12. In essence the Applicant seeks to argue the substance of the appeal yet to be heard by the Circuit Judge regarding the receivership; he doing so he rehearses many, if not all, of the arguments first put forward and rejected in October 2016, as I have already alluded to at paragraph 4 above.  Not only does the issues raised anticipate the matters which properly, and self-evidently, fall to be considered in the appeal hearing this interlocutory appeal is ill-founded and a wholly disproportionate misuse of procedure.

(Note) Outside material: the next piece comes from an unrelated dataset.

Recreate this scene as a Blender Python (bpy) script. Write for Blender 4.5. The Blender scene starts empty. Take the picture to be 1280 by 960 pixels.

13. The suggestion that the Applicant has been disadvantaged by the decision of the judge pending the appeal is bemusing; the receivership was to be held in abeyance and the order of the District Judge had been stayed.  The appeal was due to be heard in 28 days.  The reasons for the appointment of the Receiver remained apposite and relevant; the French property remains unsold, issues regarding the outgoings from the property are unresolved; the parties remained in dispute over an outstanding payment of over £20,000.  That the Applicant had placed the money with his solicitor provides little by way of security; he could cease to instruct those acting for him or rescind his current instructions and his past and the present conduct does not assist.  To say that launching a further appeal in respect of the receivership when that matter was already subject of appeal is disproportionate borders on euphemism.

14. This application is without merit and is refused.

15. The Applicant will pay the costs, including those of the Respondent, arising out of this application.